+1 this ^^ comment. If the founding members don't know how to sell their own product, I think you have bigger problems to solve before you worry about how to compensate your salespeople. (If you do know how, then sell it yourself until you reach the threshold where you can just hire sales people on base salary+commission).
If you absolutely must, bring in a partner (and equity) who will close your first N (for whatever "N" is that makes sense in your situation) sales, that you must close in order to "keep going."

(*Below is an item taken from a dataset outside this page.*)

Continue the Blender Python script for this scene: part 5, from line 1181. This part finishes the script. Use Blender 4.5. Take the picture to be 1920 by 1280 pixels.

You can tier the equity stake the partner earns (and cap it): e.g., first X sales gets $Y cash commission, next X' sales earns $Z cash + 0.N% equity per deal, up to M% total equity cap.
Edited to add:
The notion that you need to give out equity to keep sales people motivated is a HUGE mistake, IMHO. Unlike most employees, who are income-bound by salary plus bonus (e.g., their salaries don't scale directly based on their performance), equity can be a nice incentive. But, for commission-based sales where income scales directly with performance, a good sales person (who knows they're a good salesperson) knows they can make a killing right now (and thus, don't need the delayed gratification of an equity liquidity event) by just doing what they do REALLY well.
As long as you track sales properly and pay out commissions correctly and on time, making tons of money is usually incentive enough for good sales people.
And, bad sales people ... well, you're gonna want to throw them off the bus ASAP, and giving them equity makes that REAL hard.